David, ever heard of paid advertising, that’s what AIPAC’s budgets are all about. smell the coffee
Another great article on Tikun Olam. Many thanks. In regards to Isabel Kershner’s non-standard usage, take a look at a TimesWarp post concerning just that, “Disenfranchised: How the NY Times Spins the Status of Palestinian Land.” The Times has several ways of saying that Palestine is not Palestine, and Kerhsner is just one of the vehicles for this obfuscation. You can find the article at http://wp.me/p3zcQt-4u.

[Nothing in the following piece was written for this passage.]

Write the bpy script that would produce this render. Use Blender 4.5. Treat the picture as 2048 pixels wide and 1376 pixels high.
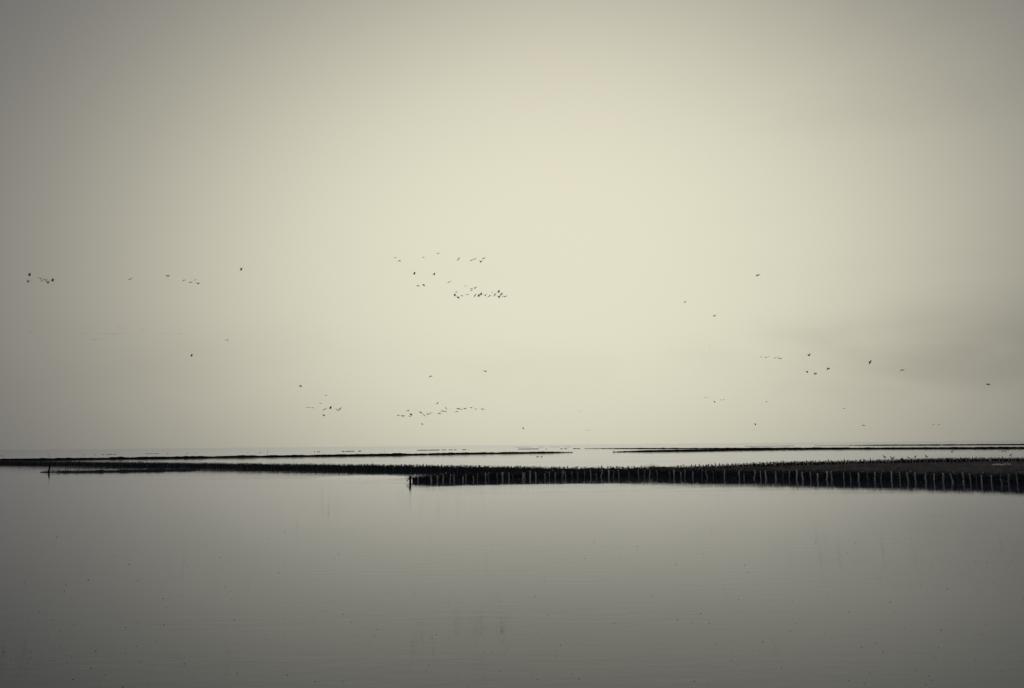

The description of IDC as “Israel’s leading private University” is ridiculous. For one thing, it is NOT a university but a college, both in terms of official designation and de-facto. An academic institution that only has limited specific schools (usually popular professions that require little infrastructure) is a college. IDC has no Natural Sceinces Faculty, no Engeeniring, No Mathematics, No humanities, cannot be called a University. As for “leading” – that is a matter of subjective judgement. The research output of IDC is no greater than that of The College of Managemnt, for example, which is another leading academic instituition. The difference is in the PR department. But good PRis no substitution to research.
I stand corrected. I should not have relied on the PR churn IDC publishes on its website.